The Engagement Effect

Studies have proven that engaged workers are not only more productive, but they are safer too. Organisations with a high level of staff engagement tend to have a lower number of accidents, incidents and claims. A 2009 study by Gallup, found that business units with the highest rate of employee engagement had 49% less safety incidents than those with with lower employee engagement. There was also a reduction in employee absenteeism.

So while training staff on the importance of safety is crucial, it’s the creation of a supportive environment with the right people in the right jobs that actually lays the foundations for a culture of safety.

Engagement starts with smart hiring

The right people will move mountains for a business. They are motivated, inspired and passionate about what they do. They don’t just have the skill to do the job, they have the will to do their job well. They care about their work, colleagues and workplace.  These are the people that build cultures.

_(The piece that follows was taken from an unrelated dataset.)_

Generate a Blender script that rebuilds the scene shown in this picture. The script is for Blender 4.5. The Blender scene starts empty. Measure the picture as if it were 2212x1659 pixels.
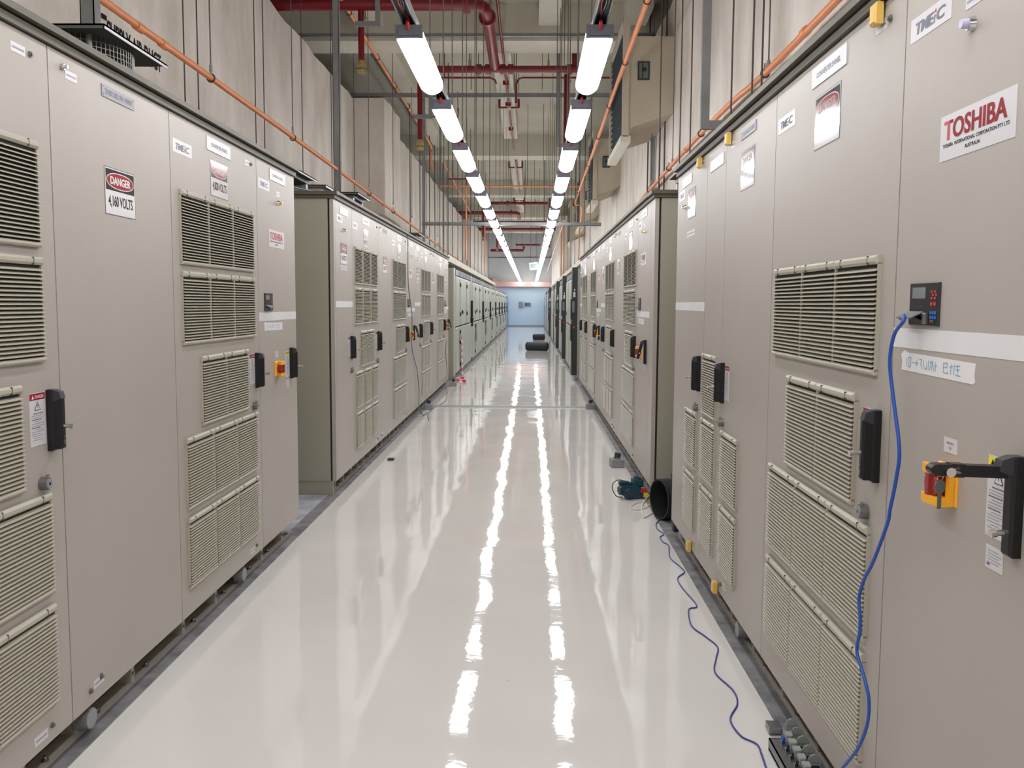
import bpy, math, random
from mathutils import Vector, Matrix
random.seed(7)
scene = bpy.context.scene
COL = scene.collection
PI = math.pi

# ---------------------------------------------------------------- camera
cam_data = bpy.data.cameras.new('camera')
cam = bpy.data.objects.new('camera', cam_data)
COL.objects.link(cam)
cam_data.sensor_width = 36.0
cam_data.lens = 36.0 * 1950.0 / 2212.0
cam_data.clip_start = 0.02
cam_data.clip_end = 200
R0 = (0.99977754, 0.02042876, 0.00524814)
R1 = (0.00702892, -0.08809904, -0.99608692)
R2 = (-0.01988647, 0.99590222, -0.08822304)
cam.matrix_world = Matrix(((R0[0], -R1[0], -R2[0], 0), (R0[1], -R1[1], -R2[1], 0), (R0[2], -R1[2], -R2[2], 1.5), (0, 0, 0, 1)))
scene.camera = cam

# ---------------------------------------------------------------- world and exposure
world = bpy.data.worlds.new('world')
scene.world = world
world.use_nodes = True
world.node_tree.nodes['Background'].inputs[0].default_value = (0.8, 0.85, 0.9, 1)
world.node_tree.nodes['Background'].inputs[1].default_value = 0.02
scene.view_settings.view_transform = 'Standard'
scene.view_settings.look = 'None'
scene.view_settings.gamma = 1.0
scene.view_settings.use_curve_mapping = False
scene.view_settings.exposure = 0.0
TUBE_STRENGTH = 19.0
scene.cycles.use_light_tree = True
scene.cycles.max_bounces = 8
scene.cycles.diffuse_bounces = 5
scene.cycles.glossy_bounces = 4
scene.cycles.sample_clamp_indirect = 15.0
scene.cycles.caustics_reflective = False
scene.cycles.caustics_refractive = False

# ---------------------------------------------------------------- materials
def srgb(r, g, b):
    def f(c):
        c /= 255.0
        return c / 12.92 if c <= 0.04045 else ((c + 0.055) / 1.055) ** 2.4
    return (f(r), f(g), f(b), 1.0)

def mat(name, col, rough=0.5, metal=0.0, spec=0.5, noise=0.0, nscale=8.0, stretch=(1, 1, 1), bump=0.0, bscale=200.0, col2=None, coat=0.0, emit=0.0, bdist=0.01, pos=(0.35, 0.65)):
    m = bpy.data.materials.new(name)
    m.use_nodes = True
    nt = m.node_tree
    b = nt.nodes['Principled BSDF']
    c = srgb(*col)
    b.inputs['Base Color'].default_value = c
    b.inputs['Roughness'].default_value = rough
    b.inputs['Metallic'].default_value = metal
    b.inputs['Specular IOR Level'].default_value = spec
    b.inputs['Coat Weight'].default_value = coat
    if emit:
        b.inputs['Emission Color'].default_value = c
        b.inputs['Emission Strength'].default_value = emit
    if noise or col2 or bump:
        tc = nt.nodes.new('ShaderNodeTexCoord')
        mp = nt.nodes.new('ShaderNodeMapping')
        mp.inputs['Scale'].default_value = stretch
        nt.links.new(tc.outputs['Object'], mp.inputs['Vector'])
    if noise or col2:
        n = nt.nodes.new('ShaderNodeTexNoise')
        n.inputs['Scale'].default_value = nscale
        n.inputs['Detail'].default_value = 5
        nt.links.new(mp.outputs['Vector'], n.inputs['Vector'])
        r = nt.nodes.new('ShaderNodeValToRGB')
        r.color_ramp.elements[0].position = pos[0]
        r.color_ramp.elements[1].position = pos[1]
        c2 = srgb(*col2) if col2 else tuple(x * (1 - noise) for x in c[:3]) + (1,)
        r.color_ramp.elements[0].color = c2
        r.color_ramp.elements[1].color = c
        nt.links.new(n.outputs['Fac'], r.inputs['Fac'])
        nt.links.new(r.outputs['Color'], b.inputs['Base Color'])
    if bump:
        n2 = nt.nodes.new('ShaderNodeTexNoise')
        n2.inputs['Scale'].default_value = bscale
        n2.inputs['Detail'].default_value = 3
        nt.links.new(mp.outputs['Vector'], n2.inputs['Vector'])
        bp = nt.nodes.new('ShaderNodeBump')
        bp.inputs['Strength'].default_value = bump
        bp.inputs['Distance'].default_value = bdist
        nt.links.new(n2.outputs['Fac'], bp.inputs['Height'])
        nt.links.new(bp.outputs['Normal'], b.inputs['Normal'])
    return m

M = {}
M['paint'] = mat('beige_paint', (174, 167, 160), 0.38, spec=0.28, noise=0.05, nscale=1.5, bump=0.25, bscale=260, bdist=0.001)
M['side'] = mat('beige_paint_shaded', (158, 154, 140), 0.45, noise=0.05, nscale=1.5)  # same beige as the doors, darkened to stand for shade on the sides
M['louvre'] = mat('louvre_paint', (176, 171, 156), 0.45)
M['louvre_back'] = mat('louvre_backing', (40, 40, 36), 0.8)
M['olive'] = mat('olive_trim', (86, 82, 68), 0.5)
M['seam'] = mat('dark_gap', (45, 42, 38), 0.8)
M['galv'] = mat('galvanised_steel', (150, 147, 149), 0.55, metal=0.1, col2=(104, 102, 106), nscale=9, pos=(0.35, 0.7))
M['galvl'] = mat('light_galvanised_steel', (150, 152, 155), 0.45, metal=0.3, noise=0.15, nscale=6)
M['chrome'] = mat('chrome', (205, 205, 205), 0.15, metal=1.0)
M['steel'] = mat('grey_steel', (130, 130, 130), 0.35, metal=0.8)
M['black'] = mat('black_plastic', (16, 16, 19), 0.4)
M['dkgrey'] = mat('dark_grey_plastic', (52, 53, 62), 0.4)
M['white'] = mat('white_label', (228, 226, 230), 0.06, coat=0.3)
M['ivory'] = mat('ivory_label', (208, 206, 210), 0.3, spec=0.35)
M['silver'] = mat('silver_label', (142, 140, 148), 0.4)
M['ink'] = mat('black_ink', (22, 22, 28), 0.12)
M['greyink'] = mat('grey_ink', (95, 97, 112), 0.4)
M['paleink'] = mat('pale_ink', (140, 140, 152), 0.4)
M['red'] = mat('sign_red', (156, 26, 44), 0.12)
M['toshred'] = mat('logo_red', (186, 28, 42), 0.3)
M['blueink'] = mat('blue_marker', (120, 178, 205), 0.5)
M['yellow'] = mat('yellow_plastic', (245, 176, 40), 0.35)
M['signyellow'] = mat('sign_yellow', (236, 222, 50), 0.35)
M['padyellow'] = mat('padlock_yellow', (222, 182, 92), 0.35)
M['redknob'] = mat('dull_red_knob', (150, 48, 46), 0.4)
M['tape'] = mat('masking_tape', (224, 224, 226), 0.4, noise=0.05, nscale=4)
M['tapew'] = mat('paper_tape', (226, 224, 224), 0.5)
M['screen'] = mat('lcd_screen', (120, 128, 132), 0.2)
M['btnred'] = mat('red_button', (200, 50, 48), 0.4)
M['btnblue'] = mat('blue_button', (45, 110, 200), 0.4)
M['btngreen'] = mat('green_button', (50, 140, 80), 0.4)
M['lampw'] = mat('pale_lamp', (200, 195, 225), 0.15)
M['lampo'] = mat('orange_lamp', (240, 175, 90), 0.2)
M['orange'] = mat('orange_conduit', (238, 152, 104), 0.45, noise=0.08, nscale=5)
M['redpipe'] = mat('red_pipe', (128, 22, 36), 0.35, noise=0.12, nscale=4)
M['brass'] = mat('brass', (185, 165, 115), 0.35, metal=0.6)
M['rod'] = mat('threaded_rod', (105, 105, 105), 0.5, metal=0.5)
M['darkrod'] = mat('dark_wire', (78, 76, 75), 0.6)
M['bluecable'] = mat('blue_cable', (28, 78, 168), 0.4)
M['blueth'] = mat('dark_blue_cable', (58, 66, 140), 0.45)
M['whitecable'] = mat('white_cable', (218, 216, 208), 0.5)
M['greycable'] = mat('grey_cable', (110, 112, 112), 0.5)
M['blackpipe'] = mat('black_rubber_pipe', (26, 26, 30), 0.5)
M['blackin'] = mat('black_pipe_inside', (20, 20, 22), 0.7)
M['teal'] = mat('teal_tool_plastic', (26, 68, 84), 0.45)
M['hazred'] = mat('barrier_tape_red', (214, 60, 100), 0.4)
M['hazwhite'] = mat('barrier_tape_white', (238, 232, 234), 0.4)
M['swg'] = mat('switchgear_paint', (182, 184, 174), 0.35, noise=0.04, nscale=1.0)
M['swgrail'] = mat('switchgear_rail', (150, 155, 150), 0.45)
M['swghead'] = mat('switchgear_header', (108, 110, 122), 0.45)
M['swgblack'] = mat('switchgear_black', (44, 45, 50), 0.4)
M['bluelabel'] = mat('pale_blue_label', (150, 172, 214), 0.3)
M['bluepanel'] = mat('blue_panel_paint', (92, 130, 190), 0.4)
M['endblue'] = mat('end_wall_paint', (204, 224, 230), 0.5)
M['endgrey'] = mat('end_wall_grey', (205, 208, 208), 0.6, noise=0.08, nscale=1.0)
M['paleorange'] = mat('pale_orange_duct', (222, 180, 168), 0.5)
M['green'] = mat('exit_green', (52, 140, 110), 0.4)
M['mesh'] = mat('fan_mesh_wire', (150, 150, 146), 0.4, metal=0.5)
M['lid'] = mat('fan_lid', (98, 100, 98), 0.5, metal=0.2)
M['fandark'] = mat('fan_interior', (38, 40, 42), 0.7)
M['hopper'] = mat('duct_render', (196, 186, 168), 0.8, noise=0.12, nscale=1.6)
M['grille'] = mat('dark_grille', (34, 48, 56), 0.6)
M['ceil'] = mat('ceiling_concrete', (192, 187, 172), 0.85, noise=0.12, nscale=0.8)
M['beam'] = mat('beam_concrete', (212, 208, 194), 0.7, noise=0.08, nscale=1.2)
M['tray'] = mat('cable_tray_paint', (164, 160, 144), 0.5)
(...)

So how can you identify these people and hire them?  It’s as simple as asking yourself these questions when you are interviewing staff:

  1. Motivation: Does this person seem genuinely enthusiastic about their work and the industry your business sits in? Are they knowledgeable about current industry trends? Can they share an insight or opinion on a topic relevant to the job or your business?  Motivated people are genuinely interested in the work they do, therefore asking these kinds of questions will demonstrate their level of engagement and their ability to think independently.
  2. Integrity: What is their reputation like? Check with their references to determine how well they are perceived by their former colleagues, managers and clients. You’ll want to get a feel for the quality of their work. Engaged people are committed to a standard of excellence in everything they do, and this includes adhering to policies and procedures that encourage safety compliance.  
  3. Work Ethic: Can they identify a time when they’ve had to overcome a challenge? How did they handle it? Did they rally to get the job done or did they cut corners? Did they take ownership of their responsibilities or did they blame others?  Our true nature tends to comes out in times of stress so this is will be a good indication of how an employee handles pressure, deadlines and difficult times.
  4. Acceptance of change: Do they have the positive attitude to see obstacles as challenges that need to be overcome, and change as something to be embraced? Can they identify a time they welcomed organisational change and promoted it to others? This is a trait that will help any EHS strategy to succeed. People who handle change well will be able to motivate and inspire others to get on board with the policies and procedures that have been put in place to keep staff safe. 

By recruiting for these qualities on top the usual skill requirements, your company will have the engaged workforce that will stay loyal, stay motivated and keep health and safety a priority.